Guest Post

HAVE A BOOK TO PROMOTE? Lyrical Pens welcomes guest posts. Answer a questionnaire or create your own post. FYI, up front: This site is a definite PG-13. For details, contact cjpetterson@gmail.com cj
Showing posts with label Friday forum. Show all posts
Showing posts with label Friday forum. Show all posts

Friday, June 6, 2014

Summer Chillaxin: Friday Forum

In May, we talked about character development. Now, we switch gears and look at summer, one of my favorite times of the year.

January 1st of every year, we scramble to write down our list of resolutions, our goals to be better and do more every year.
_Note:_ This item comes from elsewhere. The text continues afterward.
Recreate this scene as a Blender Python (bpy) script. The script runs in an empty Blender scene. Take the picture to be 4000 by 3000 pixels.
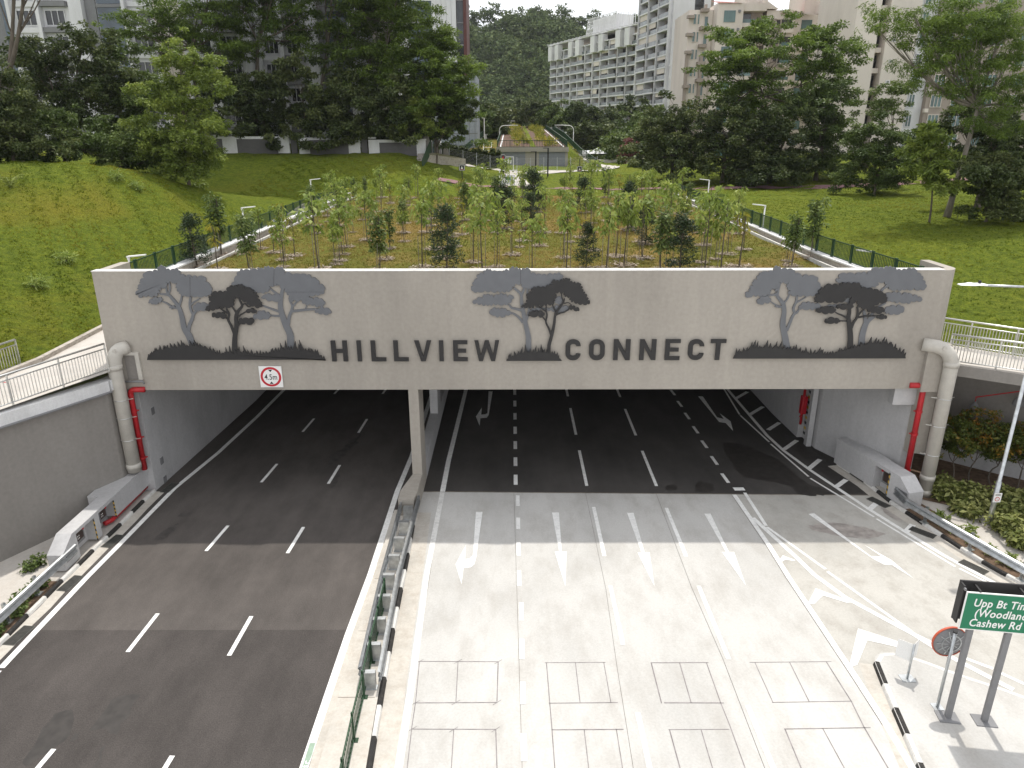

The top ten resolutions (according to Statistic Brain) are:

1.     Lose weight
2.     Get organized
3.     Spend less, Save more
4.     Enjoy life to the fullest
5.     Stay fit and healthy
6.     Learn something exciting
7.     Quit smoking
8.     Help others achieve their dreams
9.     Fall in love
10.  Spend more time with family

Based on my pitiful track record, I found it shocking that 47% of people make it through the first six months still working on their resolutions. While I wouldn’t expect writing goals on a cumulative list for all people and the majority of people aren’t freelancers like me, none the less, it surprised me that almost half of the list is for self-improvement. Are we so morose about our personal value? Obviously, the answer is yes.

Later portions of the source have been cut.